Virgin Media. Please, you need to listen to this.

Guys, I’ve been a customer since February and I’ll dive right in with my list of recommendations. There is, if you have a look around the t’internet, a positive SEA of negative comments surrounding this company.

I’ll be honest, I’ve had problems. I’ve had a number of problems. The installation was messy and they turned my neighbours drive into a rubbish tip but the broadband connection seemed fast enough.

However, here’s what I’ve noticed..

  • Without fail, almost every single day the service status shows some sort of problem, especially on the TV. Here’s an example. Virgin tell me that they’re making a number of “improvements” which would explain the messages, but when you CONSTANTLY see problem updates on their Service Status (whether you’ve noticed anything or not), it makes you feel like it’s falling apart. Not good. Not good at all.

  • The customer service agents are all from overseas. Even the “Virgin Media Business” customer service people are from abroad – in the Philippines. Very rarely do any of them speak to each other, and getting your message across is incredibly difficult, especially when you’re met with screen-prompt-reading zombies who just tell you to turn everything off and on again. You can tell them, as I did, that the service is locked to 50Mbps when you’ve actually got a 200Mbps package. You can tell them that it’s been this way since engineers worked in the cabinet, but no… “Turn it off and on again”. Gah…
  • Virgin Media Residential and Virgin Media Business do not talk to each other. You end up being the go-between. It’s annoying as hell.

  • The flashy new TiVo box is just awkward to use. The on-demand content is mixed up with the catch-up content, the regularly-used “back up” button is tiny and off to the left side of the remote, the colours on the menu system are dull and switching channels needs you to press “OK” to activate the search / scan banner before you press up and down. Why? Why not just press up and down? Would that be too hard?
  • When things go wrong, the fix time is too long. Right now, our entire village appears to be offline. This means that there’s no TV and no internet. Fix time? Tomorrow afternoon, maybe. Maybe not. Who knows. That’s if you’re lucky.

  • Look at the amount of outages and the amount of problems on the “Service status” screen. If there’s more than 10 in any 6 months, DON’T EVEN THINK about ramping up the prices for those customers.
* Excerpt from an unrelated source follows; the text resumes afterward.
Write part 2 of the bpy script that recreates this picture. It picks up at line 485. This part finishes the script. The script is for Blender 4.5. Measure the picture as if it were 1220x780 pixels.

I’ve just been asked for another £3.50 per month, which is a relatively huge leap considering the amount of TV problems and service outages everybody on our estate has put up with.
  • So come on Virgin, you really need to sharpen up. The network is a mash of old cable companies. The street cabinets look unloved and messy. The engineers don’t seem too concerned, the customer service staff follow basic screen prompts and you don’t seem to care too much about the mountains of negative feedback from customers. Stop sending junk mail through my door (which I still get even as a customer) and spend that money on your network. Update it. Stabilise it. Come up with a fully localised TV V6 box, not some knock-off American version where you’ve badly tweaked it to just-about work for your UK customers. It’s not good enough.